Written in 1891 (exactly a century after Mozart’s peerless Clarinet Concerto and premature death weeks thereafter), the Clarinet Trio in A minor was the first fruit born of Brahms’ late love affair with the clarinet, but its tender cello writing betrays Brahms’ deep affection for that instrument as well, lover as he was of dark timbres. In the Clarinet Trio’s outer movements, Brahms entrusted all of the initial statements of the main themes to the cello at the hands of Robert Hausmann (a member of the Joachim Quartet and the dedicatee of Brahms’ F major Cello Sonata), who premiered the work alongside Mühlfeld and the composer at the piano. For its part, Brahms’ beloved “Fräulein Klarinette” shimmers in its singing clarion register, while other times crooning in the smoky chalumeau. It is perhaps this vocal manipulation of register and texture as the instruments sing to each other that prompted one contemporary scholar to note, “It is as though the instruments were in love with each other.”
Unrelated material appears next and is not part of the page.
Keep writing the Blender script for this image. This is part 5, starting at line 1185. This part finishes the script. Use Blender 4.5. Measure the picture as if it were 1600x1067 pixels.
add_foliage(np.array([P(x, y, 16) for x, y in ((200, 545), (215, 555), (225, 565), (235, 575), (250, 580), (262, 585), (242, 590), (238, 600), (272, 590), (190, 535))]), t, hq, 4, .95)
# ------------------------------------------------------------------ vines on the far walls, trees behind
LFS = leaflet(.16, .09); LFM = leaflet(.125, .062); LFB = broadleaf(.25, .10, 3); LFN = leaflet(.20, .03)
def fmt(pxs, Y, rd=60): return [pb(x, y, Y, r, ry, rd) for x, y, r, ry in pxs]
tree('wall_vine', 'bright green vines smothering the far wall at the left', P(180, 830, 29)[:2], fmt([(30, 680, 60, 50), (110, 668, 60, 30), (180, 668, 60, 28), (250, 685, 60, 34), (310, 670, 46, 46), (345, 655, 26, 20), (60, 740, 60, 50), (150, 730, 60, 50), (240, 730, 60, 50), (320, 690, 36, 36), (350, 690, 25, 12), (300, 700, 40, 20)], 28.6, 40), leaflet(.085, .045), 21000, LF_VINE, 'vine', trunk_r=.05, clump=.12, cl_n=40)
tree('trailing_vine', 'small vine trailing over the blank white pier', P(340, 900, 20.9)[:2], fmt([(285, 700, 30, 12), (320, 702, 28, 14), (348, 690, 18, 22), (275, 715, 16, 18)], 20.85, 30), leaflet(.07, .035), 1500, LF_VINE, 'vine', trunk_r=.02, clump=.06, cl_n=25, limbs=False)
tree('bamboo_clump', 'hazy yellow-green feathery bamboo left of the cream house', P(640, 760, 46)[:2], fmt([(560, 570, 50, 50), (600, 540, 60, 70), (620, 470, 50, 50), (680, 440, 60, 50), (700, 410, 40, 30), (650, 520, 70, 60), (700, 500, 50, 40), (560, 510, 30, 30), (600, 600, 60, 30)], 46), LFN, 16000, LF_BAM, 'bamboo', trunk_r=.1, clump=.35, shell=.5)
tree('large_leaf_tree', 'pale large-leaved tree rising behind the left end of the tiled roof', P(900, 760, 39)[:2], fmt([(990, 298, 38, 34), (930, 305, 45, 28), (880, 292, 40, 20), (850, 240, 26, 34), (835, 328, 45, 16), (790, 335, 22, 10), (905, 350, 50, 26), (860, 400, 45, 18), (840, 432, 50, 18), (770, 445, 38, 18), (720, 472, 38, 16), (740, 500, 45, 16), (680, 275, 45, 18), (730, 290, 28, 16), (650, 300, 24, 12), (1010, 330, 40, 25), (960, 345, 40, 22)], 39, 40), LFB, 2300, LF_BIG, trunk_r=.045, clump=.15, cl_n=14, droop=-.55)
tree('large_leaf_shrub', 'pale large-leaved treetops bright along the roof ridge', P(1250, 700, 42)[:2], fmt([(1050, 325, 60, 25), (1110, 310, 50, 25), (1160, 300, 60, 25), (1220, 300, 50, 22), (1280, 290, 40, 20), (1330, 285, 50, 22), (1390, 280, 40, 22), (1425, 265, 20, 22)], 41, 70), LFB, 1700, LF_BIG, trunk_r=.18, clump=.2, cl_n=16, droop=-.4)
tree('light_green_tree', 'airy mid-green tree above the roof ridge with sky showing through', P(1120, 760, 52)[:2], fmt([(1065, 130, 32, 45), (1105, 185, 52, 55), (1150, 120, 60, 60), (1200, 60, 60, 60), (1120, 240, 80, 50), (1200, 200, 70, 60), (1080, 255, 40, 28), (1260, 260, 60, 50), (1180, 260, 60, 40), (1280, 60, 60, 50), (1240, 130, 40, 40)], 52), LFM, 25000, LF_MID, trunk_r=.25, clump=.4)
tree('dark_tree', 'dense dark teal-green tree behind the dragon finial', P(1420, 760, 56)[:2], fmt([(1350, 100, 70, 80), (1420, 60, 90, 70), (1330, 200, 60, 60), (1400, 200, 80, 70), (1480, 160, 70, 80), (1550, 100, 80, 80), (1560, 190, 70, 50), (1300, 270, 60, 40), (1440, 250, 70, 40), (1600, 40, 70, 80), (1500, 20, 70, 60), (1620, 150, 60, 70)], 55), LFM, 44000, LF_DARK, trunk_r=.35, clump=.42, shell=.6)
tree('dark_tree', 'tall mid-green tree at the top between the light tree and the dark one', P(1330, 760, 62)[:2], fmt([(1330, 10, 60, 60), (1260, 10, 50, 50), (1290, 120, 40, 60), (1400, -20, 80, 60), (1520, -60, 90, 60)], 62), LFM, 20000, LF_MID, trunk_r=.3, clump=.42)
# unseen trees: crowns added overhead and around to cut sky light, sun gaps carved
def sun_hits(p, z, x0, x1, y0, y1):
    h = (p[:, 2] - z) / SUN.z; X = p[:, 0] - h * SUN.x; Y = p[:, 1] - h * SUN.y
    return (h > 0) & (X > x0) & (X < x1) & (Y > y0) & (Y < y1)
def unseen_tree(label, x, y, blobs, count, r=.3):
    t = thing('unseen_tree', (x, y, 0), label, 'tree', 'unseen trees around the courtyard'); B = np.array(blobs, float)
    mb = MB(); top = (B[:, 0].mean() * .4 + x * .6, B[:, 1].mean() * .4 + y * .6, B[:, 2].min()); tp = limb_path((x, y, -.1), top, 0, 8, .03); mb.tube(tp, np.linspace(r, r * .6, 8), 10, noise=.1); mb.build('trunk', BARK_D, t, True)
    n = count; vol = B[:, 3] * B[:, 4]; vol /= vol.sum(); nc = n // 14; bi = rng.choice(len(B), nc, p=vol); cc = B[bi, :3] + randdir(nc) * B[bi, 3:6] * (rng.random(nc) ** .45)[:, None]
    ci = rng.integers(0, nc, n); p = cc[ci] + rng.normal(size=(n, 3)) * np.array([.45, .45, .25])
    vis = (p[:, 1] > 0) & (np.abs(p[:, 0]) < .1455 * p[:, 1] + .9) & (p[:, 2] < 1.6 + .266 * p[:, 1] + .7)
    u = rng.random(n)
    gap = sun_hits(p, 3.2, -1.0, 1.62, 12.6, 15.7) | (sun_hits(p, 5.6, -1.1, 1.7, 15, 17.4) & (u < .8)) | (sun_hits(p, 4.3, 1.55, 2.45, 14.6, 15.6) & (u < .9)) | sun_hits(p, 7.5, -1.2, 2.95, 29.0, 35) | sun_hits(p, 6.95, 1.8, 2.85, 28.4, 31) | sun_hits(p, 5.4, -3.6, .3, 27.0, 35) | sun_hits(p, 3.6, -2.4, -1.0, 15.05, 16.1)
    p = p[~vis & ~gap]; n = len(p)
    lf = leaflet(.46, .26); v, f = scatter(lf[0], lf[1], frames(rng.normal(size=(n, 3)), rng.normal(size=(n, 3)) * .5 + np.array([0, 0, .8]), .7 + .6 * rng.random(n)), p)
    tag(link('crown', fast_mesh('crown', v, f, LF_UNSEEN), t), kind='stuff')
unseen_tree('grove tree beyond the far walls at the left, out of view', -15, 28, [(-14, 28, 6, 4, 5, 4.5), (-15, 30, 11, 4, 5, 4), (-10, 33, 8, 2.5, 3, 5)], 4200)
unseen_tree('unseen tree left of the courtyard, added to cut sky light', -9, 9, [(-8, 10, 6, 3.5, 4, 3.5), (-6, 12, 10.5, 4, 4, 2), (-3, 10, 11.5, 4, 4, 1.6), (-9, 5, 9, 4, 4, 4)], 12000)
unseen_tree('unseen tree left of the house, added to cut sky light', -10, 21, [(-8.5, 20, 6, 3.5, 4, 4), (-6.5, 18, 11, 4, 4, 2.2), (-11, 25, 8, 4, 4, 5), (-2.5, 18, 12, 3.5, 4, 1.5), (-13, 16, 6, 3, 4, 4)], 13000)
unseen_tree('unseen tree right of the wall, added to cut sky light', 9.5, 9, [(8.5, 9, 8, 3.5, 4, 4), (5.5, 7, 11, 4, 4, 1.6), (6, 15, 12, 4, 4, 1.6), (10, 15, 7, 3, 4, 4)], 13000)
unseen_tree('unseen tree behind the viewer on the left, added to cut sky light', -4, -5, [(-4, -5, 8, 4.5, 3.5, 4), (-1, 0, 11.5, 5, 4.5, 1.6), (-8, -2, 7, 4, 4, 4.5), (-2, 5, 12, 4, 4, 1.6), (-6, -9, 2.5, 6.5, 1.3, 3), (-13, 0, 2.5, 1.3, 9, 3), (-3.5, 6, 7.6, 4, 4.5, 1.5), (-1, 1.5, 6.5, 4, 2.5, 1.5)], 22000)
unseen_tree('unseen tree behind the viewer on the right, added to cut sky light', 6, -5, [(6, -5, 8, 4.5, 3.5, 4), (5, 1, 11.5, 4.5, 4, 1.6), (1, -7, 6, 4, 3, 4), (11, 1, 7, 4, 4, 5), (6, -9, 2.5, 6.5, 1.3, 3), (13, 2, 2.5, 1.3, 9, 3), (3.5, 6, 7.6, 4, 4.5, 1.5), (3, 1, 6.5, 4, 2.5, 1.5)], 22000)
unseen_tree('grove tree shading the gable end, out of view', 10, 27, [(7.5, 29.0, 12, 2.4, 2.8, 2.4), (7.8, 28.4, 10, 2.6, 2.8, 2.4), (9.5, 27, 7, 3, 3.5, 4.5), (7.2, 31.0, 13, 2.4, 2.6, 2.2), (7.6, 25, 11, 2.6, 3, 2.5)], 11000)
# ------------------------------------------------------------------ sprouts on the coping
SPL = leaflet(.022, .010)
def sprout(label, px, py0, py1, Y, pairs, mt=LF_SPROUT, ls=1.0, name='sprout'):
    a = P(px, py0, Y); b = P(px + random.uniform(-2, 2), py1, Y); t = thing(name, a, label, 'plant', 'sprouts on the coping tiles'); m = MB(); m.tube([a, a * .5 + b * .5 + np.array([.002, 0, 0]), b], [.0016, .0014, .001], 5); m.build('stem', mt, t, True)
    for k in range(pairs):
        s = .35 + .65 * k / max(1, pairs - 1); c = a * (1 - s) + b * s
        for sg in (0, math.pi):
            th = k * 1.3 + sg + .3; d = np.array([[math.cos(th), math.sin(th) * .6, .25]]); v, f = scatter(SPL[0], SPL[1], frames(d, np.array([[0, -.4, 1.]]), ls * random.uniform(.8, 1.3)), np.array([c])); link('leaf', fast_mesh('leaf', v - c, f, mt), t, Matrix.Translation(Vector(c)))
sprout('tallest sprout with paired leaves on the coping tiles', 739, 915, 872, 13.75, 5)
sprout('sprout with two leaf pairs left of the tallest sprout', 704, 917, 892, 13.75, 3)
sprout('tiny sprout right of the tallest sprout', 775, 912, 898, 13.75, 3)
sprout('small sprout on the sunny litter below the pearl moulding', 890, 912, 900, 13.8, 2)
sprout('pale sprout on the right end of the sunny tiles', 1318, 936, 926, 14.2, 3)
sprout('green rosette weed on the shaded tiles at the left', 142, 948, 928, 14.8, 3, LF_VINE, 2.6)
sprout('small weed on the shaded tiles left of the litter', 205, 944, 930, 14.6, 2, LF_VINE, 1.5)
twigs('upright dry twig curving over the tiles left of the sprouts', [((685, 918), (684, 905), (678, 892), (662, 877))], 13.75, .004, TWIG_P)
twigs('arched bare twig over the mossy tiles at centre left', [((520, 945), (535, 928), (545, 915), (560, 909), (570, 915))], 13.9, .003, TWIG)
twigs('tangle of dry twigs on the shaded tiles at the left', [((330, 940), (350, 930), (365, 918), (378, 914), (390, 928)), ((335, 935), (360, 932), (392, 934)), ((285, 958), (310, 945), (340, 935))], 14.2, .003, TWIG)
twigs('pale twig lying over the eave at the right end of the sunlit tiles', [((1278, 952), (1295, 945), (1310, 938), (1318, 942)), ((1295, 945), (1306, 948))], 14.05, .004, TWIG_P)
The Trio is remarkably concise compared to the expansive scale of the Clarinet Quintet with which it shared the program for their premiere in December 1891, but no less expressive. There is, however, something about the reserved treatment of voices that seems to reflect the work’s tight proportions; whereas the Quintet often rises to symphonic tutti sonorities, the Trio’s instruments retain their individual identities through their inherent acoustical differences and their presentation in canon or in frequent solo passages. The piece opens with one such solo, a rising, searching theme that begins in the cello alone before the clarinet’s echo. As the music seems to try a couple of times to begin its course, the meditative introduction studies half-step relationships that forecast the movement’s conclusion in a sunlit A major. First, however, there is the brooding pith of the movement, driven by the motivic saturation of the cello’s pained opening and punctuated by fleeting oases of calm in between. The heartfelt lyricism of the Adagio movement best captures the reflective quality that permeates Brahms’ late masterpieces: it is generous and loving, but not without a tinge of melancholy. The curious ländler that follows feels endearingly out of place; one might expect a fleet-footed scherzo at this point in the form, but instead Brahms gifts us an unhurried Andante grazioso built on a long-breathed clarinet theme. Moreover, the graceful melody and its hint of Viennese lilt seem to aspire to a waltz, but the strummed cello and absent dance accompaniment suggest the outdoors, not a ballroom. Later on, the music shirks its guise of grace and commits whole-heartedly to the stamping, provincial spirit that had been there all along. A swashbuckling finale reinstates the stormy A minor of the first movement and drives the piece to a thundering conclusion.